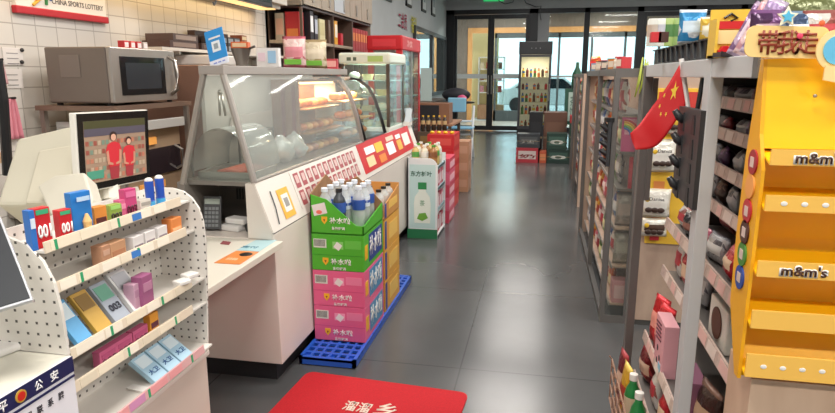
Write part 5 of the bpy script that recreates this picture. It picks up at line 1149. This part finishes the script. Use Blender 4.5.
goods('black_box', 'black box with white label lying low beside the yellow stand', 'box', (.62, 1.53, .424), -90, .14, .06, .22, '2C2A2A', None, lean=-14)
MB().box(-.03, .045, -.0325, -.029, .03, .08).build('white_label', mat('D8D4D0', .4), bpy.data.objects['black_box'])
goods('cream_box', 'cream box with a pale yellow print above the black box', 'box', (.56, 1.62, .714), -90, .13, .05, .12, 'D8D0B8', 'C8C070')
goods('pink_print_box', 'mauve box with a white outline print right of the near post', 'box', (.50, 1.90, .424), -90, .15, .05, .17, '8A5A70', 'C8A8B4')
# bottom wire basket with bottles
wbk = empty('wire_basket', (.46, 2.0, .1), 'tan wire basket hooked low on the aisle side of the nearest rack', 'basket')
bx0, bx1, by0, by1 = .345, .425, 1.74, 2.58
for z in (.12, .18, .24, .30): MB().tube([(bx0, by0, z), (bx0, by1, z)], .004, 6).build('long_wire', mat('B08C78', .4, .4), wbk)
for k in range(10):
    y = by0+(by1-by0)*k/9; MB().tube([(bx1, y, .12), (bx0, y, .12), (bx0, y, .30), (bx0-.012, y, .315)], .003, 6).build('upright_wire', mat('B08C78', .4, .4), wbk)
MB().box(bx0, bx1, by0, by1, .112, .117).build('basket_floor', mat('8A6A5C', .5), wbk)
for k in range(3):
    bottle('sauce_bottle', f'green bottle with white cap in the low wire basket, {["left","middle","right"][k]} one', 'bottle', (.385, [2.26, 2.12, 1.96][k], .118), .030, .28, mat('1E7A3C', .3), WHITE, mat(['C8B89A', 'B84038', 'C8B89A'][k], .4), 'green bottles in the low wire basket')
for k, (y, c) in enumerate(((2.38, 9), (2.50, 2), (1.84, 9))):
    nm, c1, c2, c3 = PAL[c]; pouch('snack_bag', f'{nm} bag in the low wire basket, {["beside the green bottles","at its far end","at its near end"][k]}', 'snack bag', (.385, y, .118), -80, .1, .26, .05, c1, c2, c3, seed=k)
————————
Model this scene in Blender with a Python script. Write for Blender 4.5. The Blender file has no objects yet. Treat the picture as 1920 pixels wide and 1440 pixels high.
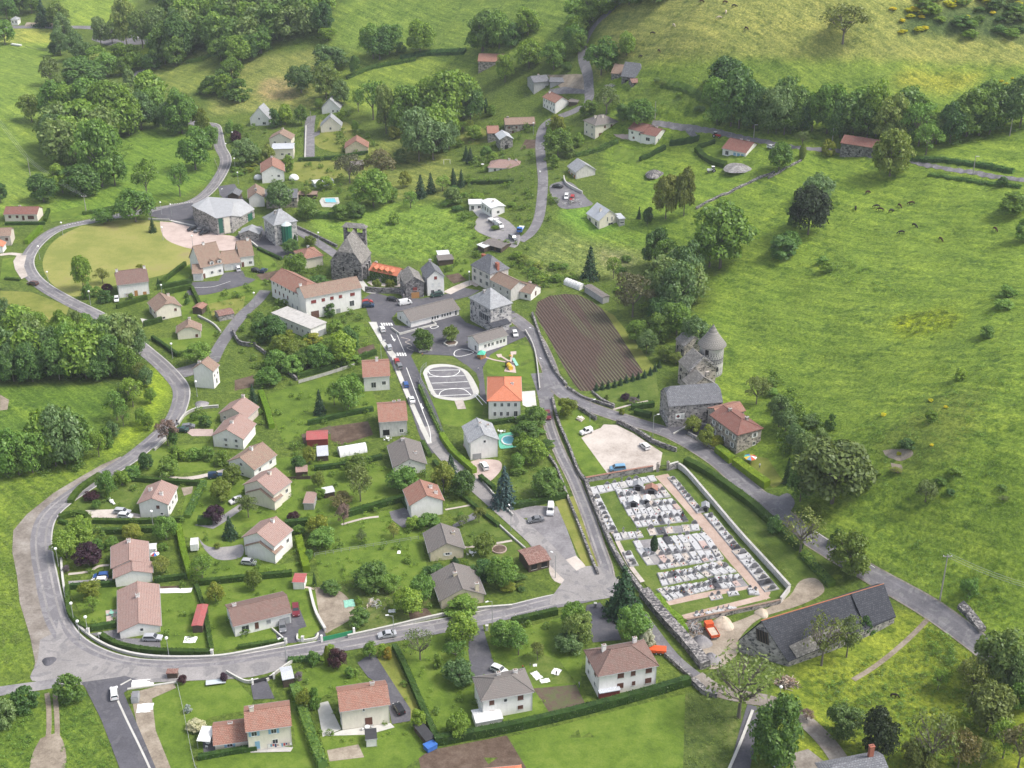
————————
§ **WHAT TO WORK ON**
Compute the number of lines above that contain the string "script". Reply with that value only.

§ **FULL OUTPUT**
2